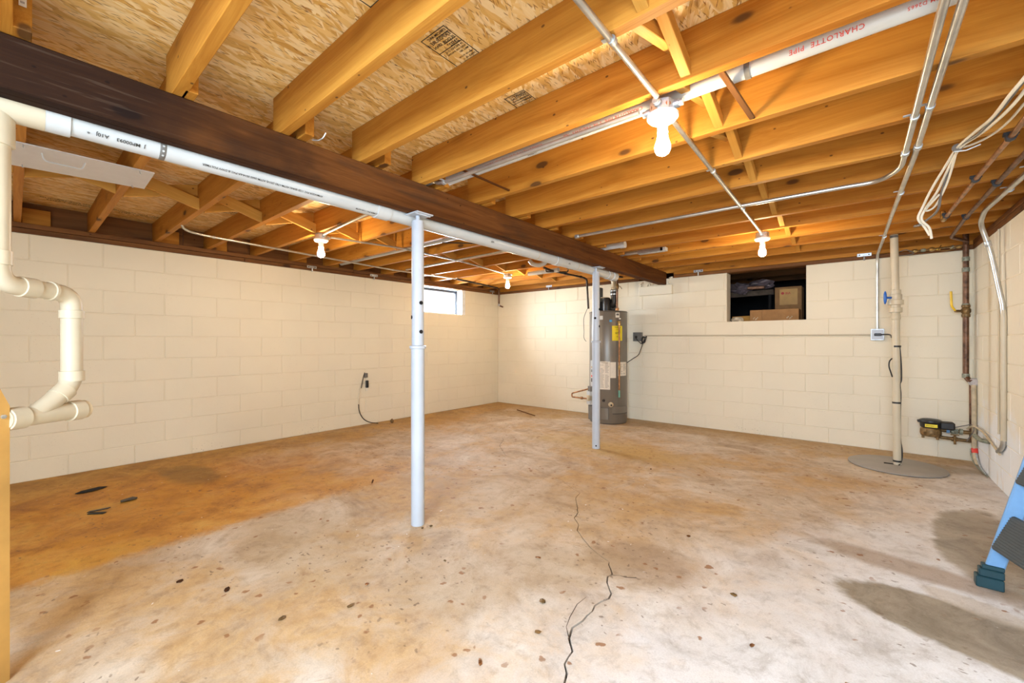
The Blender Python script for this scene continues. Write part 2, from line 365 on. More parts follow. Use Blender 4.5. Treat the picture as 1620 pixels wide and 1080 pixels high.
def ptube(name, pts, r, mat, parent, rad=0.0, seg=12):
    bm = bmesh.new(); tube(bm, pts, r, rad, seg); return link(name, bm, mat, parent, True)
def plathe(name, prof, base, axis, mat, parent, seg=24):
    bm = bmesh.new(); lathe(bm, prof, base, axis, seg); return link(name, bm, mat, parent, True)
def lump(bm, c, size, seed=0, sub=2, rough=.25):
    rr = random.Random(seed)
    r = bmesh.ops.create_icosphere(bm, subdivisions=sub, radius=1.0)
    for v in r['verts']:
        k = 1 + rr.uniform(-rough, rough); v.co = Vector((v.co.x * size[0] * k, v.co.y * size[1] * k, v.co.z * size[2] * k)) + Vector(c)
def stick(name, p0, p1, w_, h_, mat, parent, up=(0, 0, 1), bev=.002, cut=None):
    """a straight piece of lumber: long axis local X, so the grain follows it"""
    p0 = Vector(p0); p1 = Vector(p1); d = p1 - p0; L = d.length; x = d.normalized(); z = Vector(up); z = (z - x * z.dot(x)).normalized(); y = z.cross(x)
    bm = bmesh.new(); box(bm, (-L / 2, -w_ / 2, -h_ / 2), (L / 2, w_ / 2, h_ / 2), bev)
    if cut:
        for v in bm.verts:                              # plumb-cut ends against the joist faces
            q = (p0 + p1) / 2 + x * v.co.x + y * v.co.y + z * v.co.z
            t_ = cut[0] if v.co.x < 0 else cut[1]
            if abs(x.y) > .1: v.co.x += (t_ - q.y) / x.y
    bmesh.ops.recalc_face_normals(bm, faces=bm.faces)
    me = bpy.data.meshes.new(name); bm.to_mesh(me); bm.free(); me.materials.append(mat)
    o = bpy.data.objects.new(name, me); COL.objects.link(o)
    m = Matrix((x, y, z)).transposed().to_4x4(); m.translation = (p0 + p1) / 2
    if parent is not None: o.parent = parent; o.matrix_parent_inverse = Matrix.Translation(world_loc(parent)).inverted()
    o.matrix_basis = m; return o
def text(name, body, size, origin, xaxis, up, mat, parent, align='LEFT', spacing=1.0):
    c = bpy.data.curves.new(name, 'FONT'); c.body = body; c.size = size; c.resolution_u = 2; c.align_x = align; c.space_character = spacing; c.offset = size * .012
    t = bpy.data.objects.new(name, c); COL.objects.link(t); dg = bpy.context.evaluated_depsgraph_get(); me = bpy.data.meshes.new_from_object(t.evaluated_get(dg))
    bpy.data.objects.remove(t); me.materials.clear(); me.materials.append(mat); me.name = name
    x = Vector(xaxis).normalized(); y = Vector(up); y = (y - x * y.dot(x)).normalized(); z = x.cross(y)
    m = Matrix((x, y, z)).transposed().to_4x4(); m.translation = Vector(origin)
    o = bpy.data.objects.new(name, me); COL.objects.link(o)
    if parent is not None: o.parent = parent; o.matrix_parent_inverse = Matrix.Translation(world_loc(parent)).inverted()
    o.matrix_basis = m; return o

# ------------------------------------------------------------------ room dimensions
XL, XR, YB, YF = -5.153, .845, 5.788, -1.9
H = 2.0; JB = 2.085; JT = 2.27

# ------------------------------------------------------------------ floor: one slab with a real crack running through it
crack = [(-.60, YF), (-.62, -.6), (-.66, .2), (-.70, .8), (-.745, 1.167), (-.759, 1.206), (-.789, 1.235), (-.798, 1.305), (-.843, 1.353), (-.864, 1.412), (-.853, 1.474), (-.852, 1.551), (-.863, 1.591), (-.839, 1.674), (-.847, 1.713), (-.903, 1.783), (-.921, 1.824), (-.915, 1.862), (-.967, 1.929), (-.976, 1.954),
         (-1.049, 1.983), (-1.131, 2.029), (-1.209, 2.088), (-1.287, 2.157), (-1.32, 2.231), (-1.394, 2.3), (-1.42, 2.39), (-1.481, 2.481), (-1.566, 2.606), (-1.587, 2.703), (-1.731, 2.776), (-1.848, 2.859), (-2.105, 2.921), (-2.385, 3.048), (-2.676, 3.119), (-2.984, 3.373), (-3.137, 3.623), (-3.265, 3.725)]
fine_crack = [crack[0]]
for a_, b_ in zip(crack, crack[1:]):
    n_ = max(1, int(math.hypot(b_[0] - a_[0], b_[1] - a_[1]) / .035)) if a_[1] > .7 else 1
    for k in range(1, n_ + 1):
        fx_ = a_[0] + (b_[0] - a_[0]) * k / n_; fy_ = a_[1] + (b_[1] - a_[1]) * k / n_
        if k < n_: fx_ += random.uniform(-.004, .004)
        if fy_ > fine_crack[-1][1] + .004: fine_crack.append((fx_, fy_))
crack = fine_crack
def cw(y):   # half width of the crack
    return .0001 if y > 3.7 else .0016 if y > 2.75 else (.0024 if y > 1.95 else .0036)
bm = bmesh.new()
def side_of(i, sgn):
    a_ = Vector(crack[max(i - 1, 0)]); b_ = Vector(crack[min(i + 1, len(crack) - 1)]); d_ = (b_ - a_).normalized(); p_ = Vector(crack[i]) + Vector((-d_.y, d_.x)) * sgn * cw(crack[i][1]) * (.6 + .8 * random.random()); return bm.verts.new((p_.x, p_.y, 0))
Lp = [side_of(i, 1) for i in range(len(crack))]; Rp = [side_of(i, -1) for i in range(len(crack))]
yend = YB + .15
for col_, edge_x in ((Lp, XL - .15), (Rp, XR + .15)):
    ev = [bm.verts.new((edge_x, v.co.y, 0)) for v in col_]
    for k in range(len(col_) - 1): bm.faces.new((col_[k], col_[k + 1], ev[k + 1], ev[k]))
    far = bm.verts.new((edge_x, yend, 0)); col_.append(bm.verts.new((-3.30, yend, 0)) if col_ is Lp else Lp[-1])
    bm.faces.new((col_[-2], col_[-1], far, ev[-1]))
tipf = bm.faces.new((Lp[-2], Lp[-1], Rp[-2])); Lp.pop(); Rp.pop()
for side in (Lp, Rp):
    low = [bm.verts.new((v.co.x, v.co.y, -.03)) for v in side]
    for i in range(len(side) - 1): bm.faces.new((side[i], side[i + 1], low[i + 1], low[i]))
floor = link('floor', bm, M['floor']); prop(floor, 'stained bare concrete floor slab with a jagged crack', None, None, 'structure')
pbox('sub_base', (XL - .15, YF, -.06), (XR + .15, YB + .15, -.031), M['under'], floor)
# fine branch cracks as narrow grooves' dirt lines, plus short side crack
def strip(name, pts, wid, mat, parent, z=.0006):
    bm = bmesh.new(); P = [Vector((x, y, z)) for x, y in pts]; a = []; b = []
    for i, p in enumerate(P):
        d = (P[min(i + 1, len(P) - 1)] - P[max(i - 1, 0)]).normalized(); n_ = Vector((-d.y, d.x, 0)) * wid * (.5 + random.random()) / 2
        a.append(bm.verts.new(p + n_)); b.append(bm.verts.new(p - n_))
    for i in range(len(P) - 1): bm.faces.new((a[i], a[i + 1], b[i + 1], b[i]))
    return link(name, bm, mat, parent)
strip('side_crack', [(-.913, 1.850), (-.88, 1.872), (-.85, 1.878), (-.81, 1.905)], .005, M['under'], floor)
strip('side_crack', [(-.843, 1.353), (-.885, 1.40), (-.905, 1.46), (-.925, 1.55), (-.92, 1.62)], .003, M['under'], floor)

# ------------------------------------------------------------------ block walls
def block_mesh(L, hgt, depth, mat='wall'):
    """a painted concrete block: face at local y=0, eased edges"""
    bm = bmesh.new(); e = .004; dd = .004
    def ring(x0, x1, z0, z1, y): return [bm.verts.new(v) for v in ((x0, y, z0), (x1, y, z0), (x1, y, z1), (x0, y, z1))]
    f = ring(e, L - e, e, hgt - e, 0); m_ = ring(0, L, 0, hgt, dd); k = ring(0, L, 0, hgt, depth)
    bm.faces.new(f)
    for p, q in ((f, m_), (m_, k)):
        for i in range(4): bm.faces.new((p[i], p[(i + 1) % 4], q[(i + 1) % 4], q[i]))
    bmesh.ops.recalc_face_normals(bm, faces=bm.faces)
    me = bpy.data.meshes.new('concrete_block'); bm.to_mesh(me); bm.free(); me.materials.append(M[mat]); return me
cache = {}
rows = [(2.0, 1.79), (1.79, 1.586), (1.586, 1.381), (1.381, 1.177), (1.177, .967), (.967, .762), (.762, .556), (.556, .366), (.366, .168), (.168, 0)]
def wall_blocks(parent, along, u0, u1, offs, place, holes):
    gap = .0035
    for ri, (zt, zb) in enumerate(rows):
        step = .4265; s = offs[ri % 2]; k = math.floor((u0 - s) / step); u = s + k * step
        while u < u1:
            spans = [(max(u, u0), min(u + step, u1))]
            for (ha, hb, hz0, hz1) in holes:
                if zb < hz1 - .02 and zt > hz0 + .02:
                    ns = []
                    for a, b in spans:
                        if b <= ha or a >= hb: ns.append((a, b)); continue
                        if a < ha: ns.append((a, ha))
                        if b > hb: ns.append((hb, b))
                    spans = ns
            for a, b in spans:
                L = round(b - a, 3)
                if L < .03: continue
                hh = round(zt - zb - gap, 3); key = (round(L - gap, 3), hh, 'wall_flaked' if parent.name == 'wall_right' else 'wall')
                if key not in cache: cache[key] = block_mesh(key[0], hh, .05, key[2])
                o = bpy.data.objects.new('concrete_block', cache[key]); COL.objects.link(o); o.parent = parent
                j = random.uniform(-.0012, .0012); place(o, a + gap / 2, zb + gap / 2, j, L)
            u += step
def wall_core(name, faces, label):
    bm = bmesh.new()
    for a, b in faces: box(bm, a, b)
    return prop(link(name, bm, M['mortar']), label, None, None, 'structure')
WY0, WY1, WZ0 = 4.02, 4.944, 1.574      # window in the left wall
OX0, OX1, OZ0 = -1.275, -.445, 1.381    # opening in the back wall
# mortar bed lies 2.5 mm behind the block faces
m = .0036
wl = wall_core('wall_left', [((XL - .20, YF, 0), (XL - m, WY0, H)), ((XL - .20, WY1, 0), (XL - m, YB + .2, H)), ((XL - .20, WY0, 0), (XL - m, WY1, WZ0))], 'cream painted concrete block wall with the small window')
wb = wall_core('wall_back', [((XL - .2, YB + m, 0), (OX0, YB + .2, H)), ((OX1, YB + m, 0), (XR + .2, YB + .2, H)), ((OX0, YB + m, 0), (OX1, YB + .2, OZ0))], 'cream painted concrete block wall behind the water heater')
wr = wall_core('wall_right', [((XR + m, YF, 0), (XR + .2, YB, H))], 'cream painted concrete block wall at the right edge')
wf = wall_core('wall_front', [((XL - .2, YF - .2, 0), (-1.0, YF, H)), ((.80, YF - .2, 0), (XR + .2, YF, H)), ((-1.0, YF - .2, 1.98), (.80, YF, H))], 'cream block wall behind the viewer with an added wide opening')
def pl_left(o, u, z, j, L): o.location = (XL + j, u + L - .0035, z); o.rotation_euler = (0, 0, 0); o.matrix_basis = Matrix.Translation((XL + j, u, z)) @ Matrix.Rotation(PI / 2, 4, 'Z')
def pl_back(o, u, z, j, L): o.matrix_basis = Matrix.Translation((u, YB + j, z))
def pl_right(o, u, z, j, L): o.matrix_basis = Matrix.Translation((XR + j, u + L - .0035, z)) @ Matrix.Rotation(-PI / 2, 4, 'Z')
wall_blocks(wl, 'y', -.75, YB - .003, (.0835, .2965), pl_left, [(WY0, WY1, WZ0, 2.01)])
wall_blocks(wb, 'x', XL + .003, XR - .003, (-.0265, .187), pl_back, [(OX0, OX1, OZ0, 2.01)])
wall_blocks(wr, 'y', 2.2, YB - .003, (4.99 - .4265, 4.77), pl_right, [])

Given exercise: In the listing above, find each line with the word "wide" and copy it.

Answer to this task:
The Blender Python script for this scene continues. Write part 2, from line 365 on. More parts follow. Use Blender 4.5. Treat the picture as 1620 pixels wide and 1080 pixels high.
wf = wall_core('wall_front', [((XL - .2, YF - .2, 0), (-1.0, YF, H)), ((.80, YF - .2, 0), (XR + .2, YF, H)), ((-1.0, YF - .2, 1.98), (.80, YF, H))], 'cream block wall behind the viewer with an added wide opening')